▶ Source material:

════

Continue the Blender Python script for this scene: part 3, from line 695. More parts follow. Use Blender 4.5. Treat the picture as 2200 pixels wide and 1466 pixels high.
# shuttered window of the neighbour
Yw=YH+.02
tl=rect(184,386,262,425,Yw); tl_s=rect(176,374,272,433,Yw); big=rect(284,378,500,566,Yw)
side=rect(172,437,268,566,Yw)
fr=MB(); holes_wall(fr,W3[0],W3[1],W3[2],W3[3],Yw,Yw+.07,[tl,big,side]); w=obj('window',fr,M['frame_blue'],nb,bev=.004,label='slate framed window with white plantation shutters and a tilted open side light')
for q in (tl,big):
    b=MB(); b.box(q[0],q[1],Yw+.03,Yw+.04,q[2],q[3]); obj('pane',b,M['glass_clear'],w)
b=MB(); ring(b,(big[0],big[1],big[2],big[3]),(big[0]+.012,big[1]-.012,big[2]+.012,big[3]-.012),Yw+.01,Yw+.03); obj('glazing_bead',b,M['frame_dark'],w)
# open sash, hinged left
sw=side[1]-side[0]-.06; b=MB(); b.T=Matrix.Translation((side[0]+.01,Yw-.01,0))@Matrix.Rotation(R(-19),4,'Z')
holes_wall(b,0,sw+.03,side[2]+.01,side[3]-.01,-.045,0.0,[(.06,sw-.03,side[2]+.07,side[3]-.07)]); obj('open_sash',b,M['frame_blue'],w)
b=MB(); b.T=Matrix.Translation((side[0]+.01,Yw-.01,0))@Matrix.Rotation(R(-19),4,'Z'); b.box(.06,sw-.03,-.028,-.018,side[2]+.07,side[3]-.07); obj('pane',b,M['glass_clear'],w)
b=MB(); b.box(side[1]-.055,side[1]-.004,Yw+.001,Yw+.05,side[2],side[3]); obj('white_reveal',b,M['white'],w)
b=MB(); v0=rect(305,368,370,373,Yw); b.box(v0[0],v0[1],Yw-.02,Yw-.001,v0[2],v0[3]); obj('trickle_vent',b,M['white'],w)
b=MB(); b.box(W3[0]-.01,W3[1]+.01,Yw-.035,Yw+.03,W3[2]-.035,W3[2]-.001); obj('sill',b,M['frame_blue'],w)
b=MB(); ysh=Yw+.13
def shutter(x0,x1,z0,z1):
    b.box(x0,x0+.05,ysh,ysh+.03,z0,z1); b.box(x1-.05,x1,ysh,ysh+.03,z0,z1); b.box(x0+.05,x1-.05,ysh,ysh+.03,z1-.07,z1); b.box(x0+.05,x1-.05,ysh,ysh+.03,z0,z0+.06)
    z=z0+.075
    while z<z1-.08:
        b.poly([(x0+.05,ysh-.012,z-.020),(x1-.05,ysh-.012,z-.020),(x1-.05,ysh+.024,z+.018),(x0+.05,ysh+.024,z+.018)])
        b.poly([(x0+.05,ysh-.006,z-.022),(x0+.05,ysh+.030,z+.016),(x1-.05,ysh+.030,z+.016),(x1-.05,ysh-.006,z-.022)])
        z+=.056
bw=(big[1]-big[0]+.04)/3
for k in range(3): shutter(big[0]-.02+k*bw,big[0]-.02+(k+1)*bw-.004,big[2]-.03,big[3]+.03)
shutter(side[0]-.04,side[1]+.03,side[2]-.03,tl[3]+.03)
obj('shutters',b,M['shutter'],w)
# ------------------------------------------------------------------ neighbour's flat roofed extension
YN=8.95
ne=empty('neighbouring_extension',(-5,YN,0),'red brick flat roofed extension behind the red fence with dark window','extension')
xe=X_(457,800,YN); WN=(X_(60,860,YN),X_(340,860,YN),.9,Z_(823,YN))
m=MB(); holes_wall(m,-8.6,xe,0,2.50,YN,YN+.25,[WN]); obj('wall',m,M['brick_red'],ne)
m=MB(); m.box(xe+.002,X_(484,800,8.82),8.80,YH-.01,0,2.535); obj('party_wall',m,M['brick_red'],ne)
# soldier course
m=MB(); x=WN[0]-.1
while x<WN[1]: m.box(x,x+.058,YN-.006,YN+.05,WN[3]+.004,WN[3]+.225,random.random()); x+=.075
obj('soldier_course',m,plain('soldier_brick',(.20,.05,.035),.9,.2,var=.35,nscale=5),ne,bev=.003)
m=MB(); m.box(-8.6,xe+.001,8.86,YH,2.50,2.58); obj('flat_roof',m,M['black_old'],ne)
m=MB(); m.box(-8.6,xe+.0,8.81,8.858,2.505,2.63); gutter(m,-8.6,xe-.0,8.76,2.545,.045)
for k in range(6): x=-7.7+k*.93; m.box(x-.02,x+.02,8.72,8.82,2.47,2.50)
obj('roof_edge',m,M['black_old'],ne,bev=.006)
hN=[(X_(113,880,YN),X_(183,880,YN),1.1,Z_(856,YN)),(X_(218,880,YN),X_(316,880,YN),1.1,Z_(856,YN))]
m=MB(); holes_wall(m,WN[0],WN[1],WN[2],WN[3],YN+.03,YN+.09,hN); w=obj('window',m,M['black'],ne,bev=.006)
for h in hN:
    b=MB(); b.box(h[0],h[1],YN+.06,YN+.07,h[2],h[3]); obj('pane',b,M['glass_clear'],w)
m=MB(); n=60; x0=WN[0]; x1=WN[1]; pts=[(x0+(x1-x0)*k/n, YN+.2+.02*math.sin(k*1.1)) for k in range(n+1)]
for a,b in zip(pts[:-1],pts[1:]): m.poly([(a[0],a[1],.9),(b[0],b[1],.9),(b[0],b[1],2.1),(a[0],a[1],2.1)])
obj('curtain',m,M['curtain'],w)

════

Make an exact copy of every line in the data.

Continue the Blender Python script for this scene: part 3, from line 695. More parts follow. Use Blender 4.5. Treat the picture as 2200 pixels wide and 1466 pixels high.
# shuttered window of the neighbour
Yw=YH+.02
tl=rect(184,386,262,425,Yw); tl_s=rect(176,374,272,433,Yw); big=rect(284,378,500,566,Yw)
side=rect(172,437,268,566,Yw)
fr=MB(); holes_wall(fr,W3[0],W3[1],W3[2],W3[3],Yw,Yw+.07,[tl,big,side]); w=obj('window',fr,M['frame_blue'],nb,bev=.004,label='slate framed window with white plantation shutters and a tilted open side light')
for q in (tl,big):
    b=MB(); b.box(q[0],q[1],Yw+.03,Yw+.04,q[2],q[3]); obj('pane',b,M['glass_clear'],w)
b=MB(); ring(b,(big[0],big[1],big[2],big[3]),(big[0]+.012,big[1]-.012,big[2]+.012,big[3]-.012),Yw+.01,Yw+.03); obj('glazing_bead',b,M['frame_dark'],w)
# open sash, hinged left
sw=side[1]-side[0]-.06; b=MB(); b.T=Matrix.Translation((side[0]+.01,Yw-.01,0))@Matrix.Rotation(R(-19),4,'Z')
holes_wall(b,0,sw+.03,side[2]+.01,side[3]-.01,-.045,0.0,[(.06,sw-.03,side[2]+.07,side[3]-.07)]); obj('open_sash',b,M['frame_blue'],w)
b=MB(); b.T=Matrix.Translation((side[0]+.01,Yw-.01,0))@Matrix.Rotation(R(-19),4,'Z'); b.box(.06,sw-.03,-.028,-.018,side[2]+.07,side[3]-.07); obj('pane',b,M['glass_clear'],w)
b=MB(); b.box(side[1]-.055,side[1]-.004,Yw+.001,Yw+.05,side[2],side[3]); obj('white_reveal',b,M['white'],w)
b=MB(); v0=rect(305,368,370,373,Yw); b.box(v0[0],v0[1],Yw-.02,Yw-.001,v0[2],v0[3]); obj('trickle_vent',b,M['white'],w)
b=MB(); b.box(W3[0]-.01,W3[1]+.01,Yw-.035,Yw+.03,W3[2]-.035,W3[2]-.001); obj('sill',b,M['frame_blue'],w)
b=MB(); ysh=Yw+.13
def shutter(x0,x1,z0,z1):
    b.box(x0,x0+.05,ysh,ysh+.03,z0,z1); b.box(x1-.05,x1,ysh,ysh+.03,z0,z1); b.box(x0+.05,x1-.05,ysh,ysh+.03,z1-.07,z1); b.box(x0+.05,x1-.05,ysh,ysh+.03,z0,z0+.06)
    z=z0+.075
    while z<z1-.08:
        b.poly([(x0+.05,ysh-.012,z-.020),(x1-.05,ysh-.012,z-.020),(x1-.05,ysh+.024,z+.018),(x0+.05,ysh+.024,z+.018)])
        b.poly([(x0+.05,ysh-.006,z-.022),(x0+.05,ysh+.030,z+.016),(x1-.05,ysh+.030,z+.016),(x1-.05,ysh-.006,z-.022)])
        z+=.056
bw=(big[1]-big[0]+.04)/3
for k in range(3): shutter(big[0]-.02+k*bw,big[0]-.02+(k+1)*bw-.004,big[2]-.03,big[3]+.03)
shutter(side[0]-.04,side[1]+.03,side[2]-.03,tl[3]+.03)
obj('shutters',b,M['shutter'],w)
# ------------------------------------------------------------------ neighbour's flat roofed extension
YN=8.95
ne=empty('neighbouring_extension',(-5,YN,0),'red brick flat roofed extension behind the red fence with dark window','extension')
xe=X_(457,800,YN); WN=(X_(60,860,YN),X_(340,860,YN),.9,Z_(823,YN))
m=MB(); holes_wall(m,-8.6,xe,0,2.50,YN,YN+.25,[WN]); obj('wall',m,M['brick_red'],ne)
m=MB(); m.box(xe+.002,X_(484,800,8.82),8.80,YH-.01,0,2.535); obj('party_wall',m,M['brick_red'],ne)
# soldier course
m=MB(); x=WN[0]-.1
while x<WN[1]: m.box(x,x+.058,YN-.006,YN+.05,WN[3]+.004,WN[3]+.225,random.random()); x+=.075
obj('soldier_course',m,plain('soldier_brick',(.20,.05,.035),.9,.2,var=.35,nscale=5),ne,bev=.003)
m=MB(); m.box(-8.6,xe+.001,8.86,YH,2.50,2.58); obj('flat_roof',m,M['black_old'],ne)
m=MB(); m.box(-8.6,xe+.0,8.81,8.858,2.505,2.63); gutter(m,-8.6,xe-.0,8.76,2.545,.045)
for k in range(6): x=-7.7+k*.93; m.box(x-.02,x+.02,8.72,8.82,2.47,2.50)
obj('roof_edge',m,M['black_old'],ne,bev=.006)
hN=[(X_(113,880,YN),X_(183,880,YN),1.1,Z_(856,YN)),(X_(218,880,YN),X_(316,880,YN),1.1,Z_(856,YN))]
m=MB(); holes_wall(m,WN[0],WN[1],WN[2],WN[3],YN+.03,YN+.09,hN); w=obj('window',m,M['black'],ne,bev=.006)
for h in hN:
    b=MB(); b.box(h[0],h[1],YN+.06,YN+.07,h[2],h[3]); obj('pane',b,M['glass_clear'],w)
m=MB(); n=60; x0=WN[0]; x1=WN[1]; pts=[(x0+(x1-x0)*k/n, YN+.2+.02*math.sin(k*1.1)) for k in range(n+1)]
for a,b in zip(pts[:-1],pts[1:]): m.poly([(a[0],a[1],.9),(b[0],b[1],.9),(b[0],b[1],2.1),(a[0],a[1],2.1)])
obj('curtain',m,M['curtain'],w)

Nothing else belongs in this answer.